Pixar is always a sure bet when it comes to movies. Whether they are sending us to communicate with childhood toys (Toy Story (1995)), bringing us face to face with the monster in our closet (Monsters, Inc. (2001)), sending us under the sea (Finding Nemo (2003)) or even sending us to a future where the earth has become a garbage dump (WALL-E (2008)), they manage to deliver one brilliant film after the next.

So, when we heard that Pixar’s latest, Up, was heading our way this summer, there was never a question where we’d be opening weekend (sorry, Drag Me to Hell (2009)). But would Pixar be able to find phenomenal success yet again with this 10th film, or are they starting to lose their edge?

Pixar continues their minimalistic approach to casting from WALL-E (2008). Ed Asner delivers a wonderful voice performance to cranky old codger Carl, giving the character a real heart and soul. Newcomer Jordan Nagai lends his voice to the slightly irritating yet endearing 8-year-old Russell, Christopher Plummer contributes his old-school acting to his character Charles Muntz, and Pixar’s so-called “good luck charm”, John Ratzenberger, also makes a brief cameo as the voice of a work foreman, thus making him the only actor to voice a character in all 10 Pixar films to date.

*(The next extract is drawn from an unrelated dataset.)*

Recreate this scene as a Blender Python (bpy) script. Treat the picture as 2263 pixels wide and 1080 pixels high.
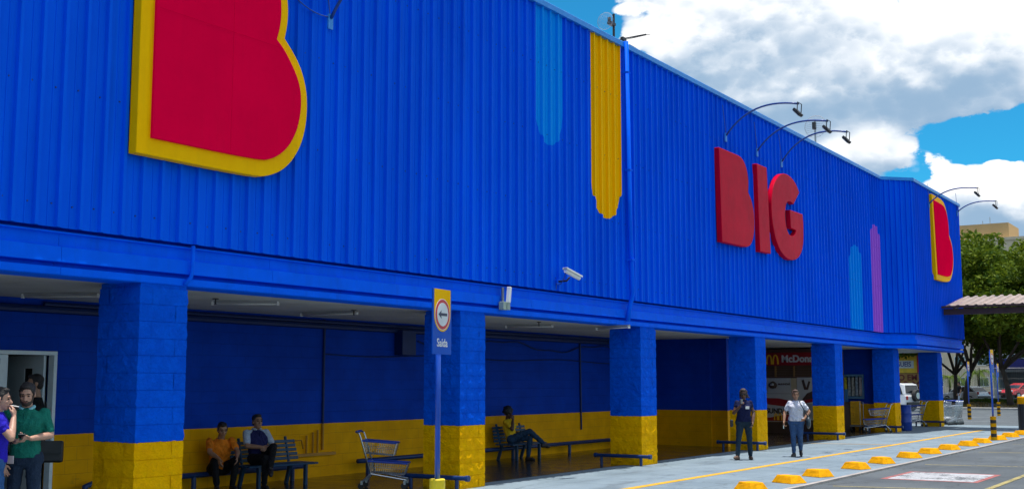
import bpy, bmesh, math, random
import numpy as np
from mathutils import Vector, Matrix, noise as mnoise

for o in list(bpy.data.objects):
    bpy.data.objects.remove(o)
scene = bpy.context.scene
C = scene.collection
R = math.radians
random.seed(7)
rng = np.random.default_rng(7)

# ------------------------------------------------------------------ camera
CAM_PITCH, CAM_AZ, CAM_H = R(6.665), R(32.723), 1.74
cam_data = bpy.data.cameras.new('camera')
cam = bpy.data.objects.new('camera', cam_data)
C.objects.link(cam)
cam.location = (0, 0, CAM_H)
cam.rotation_euler = (R(90) + CAM_PITCH, 0, CAM_AZ)
cam_data.sensor_width = 36
cam_data.lens = 36 * 2610 / 2263
cam_data.clip_start = 0.1
cam_data.clip_end = 3000
scene.camera = cam

# ------------------------------------------------------------------ view
scene.view_settings.view_transform = 'Standard'
scene.view_settings.look = 'None'
scene.view_settings.gamma = 1
scene.view_settings.use_curve_mapping = False
scene.view_settings.exposure = 1.0
scene.render.engine = 'CYCLES'
scene.cycles.max_bounces = 6

# ------------------------------------------------------------------ sun: almost overhead, a touch in front of the shop
SUN = Vector((0.019, 0.030, 0.9993)).normalized()
sun_data = bpy.data.lights.new('sun', 'SUN')
sun_data.energy = 2.9
sun_data.angle = R(0.53)
sun_data.color = (1.0, 0.96, 0.9)
sun = bpy.data.objects.new('sun', sun_data)
C.objects.link(sun)
sun.location = (0, 30, 60)
sun.rotation_euler = SUN.to_track_quat('Z', 'Y').to_euler()


# ------------------------------------------------------------------ node helpers
class NT:
    """small wrapper to write node trees as expressions"""
    def __init__(self, tree):
        self.t = tree
        self.n = tree.nodes
        self.l = tree.links

    def node(self, kind, **kw):
        x = self.n.new(kind)
        for k, v in kw.items():
            setattr(x, k, v)
        return x

    def put(self, sock, v):
        if v is None:
            return
        if isinstance(v, bpy.types.NodeSocket):
            self.l.new(v, sock)
        elif isinstance(v, (tuple, list)) and len(v) == 3 and sock.type == 'RGBA':
            sock.default_value = (*v, 1)
        else:
            sock.default_value = v

    def m(self, op, a, b=None, c=None, clamp=False):
        x = self.node('ShaderNodeMath', operation=op, use_clamp=clamp)
        self.put(x.inputs[0], a)
        self.put(x.inputs[1], b)
        self.put(x.inputs[2], c)
        return x.outputs[0]

    def vm(self, op, a, b=None, s=None):
        x = self.node('ShaderNodeVectorMath', operation=op)
        self.put(x.inputs[0], a)
        self.put(x.inputs[1], b)
        if s is not None:
            self.put(x.inputs['Scale'], s)
        return x.outputs[0]

    def step(self, v, a, b):
        x = self.node('ShaderNodeMapRange', interpolation_type='SMOOTHSTEP')
        self.put(x.inputs['Value'], v)
        self.put(x.inputs['From Min'], a)
        self.put(x.inputs['From Max'], b)
        return x.outputs[0]

    def mix(self, f, a, b):
        x = self.node('ShaderNodeMix', data_type='RGBA')
        self.put(x.inputs[0], f)
        self.put(x.inputs[6], a)
        self.put(x.inputs[7], b)
        return x.outputs[2]

    def noise(self, vec, scale, detail=4, rough=0.55, distort=0.0):
        x = self.node('ShaderNodeTexNoise')
        self.put(x.inputs['Vector'], vec)
        x.inputs['Scale'].default_value = scale
        x.inputs['Detail'].default_value = detail
        x.inputs['Roughness'].default_value = rough
        x.inputs['Distortion'].default_value = distort
        return x.outputs[0]

    def sep(self, v):
        x = self.node('ShaderNodeSeparateXYZ')
        self.put(x.inputs[0], v)
        return x.outputs

    def comb(self, a, b, c):
        x = self.node('ShaderNodeCombineXYZ')
        for i, v in enumerate((a, b, c)):
            self.put(x.inputs[i], v)
        return x.outputs[0]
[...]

The story is the real heart of the matter in a Pixar film. No matter how amazing their animation gets, their films always center around a great story – and Up is no exception. Starting off with a surprising amount of sadness, Up takes off, literally, into the fantastical – and viewers will find themselves glued to their seats once again until the end credits.

John Lasseter, executive producer and chief creative officer for Pixar and Walt Disney, likes to quote a line from Walt Disney: “For every laugh, there is a tear”, and he and Pixar continue to showcase how much more a film can be when it has both heart and humor.

Of course, you also have to have great animation, and Pixar continues to amaze in that department as well. Whether it’s a slowly-clearing mist or breath-taking landscapes – or, on a smaller scale, the movement of stray balloons – Pixar continues to astound with what it can do in the animation department.

As heart-warming and charming as it is comical, Up is another feather-in-the-cap for Pixar, and Ed Asner’s cranky codger Carl should earn a special place in moviegoers’ hearts.

True, it does get a bit too dark at times (Muntz’s fanatical obsession brings him to attack with gun blazing), but overall, viewers should enjoy Pixar’s 10th film, and will be well-pleased by the time they exit the theater.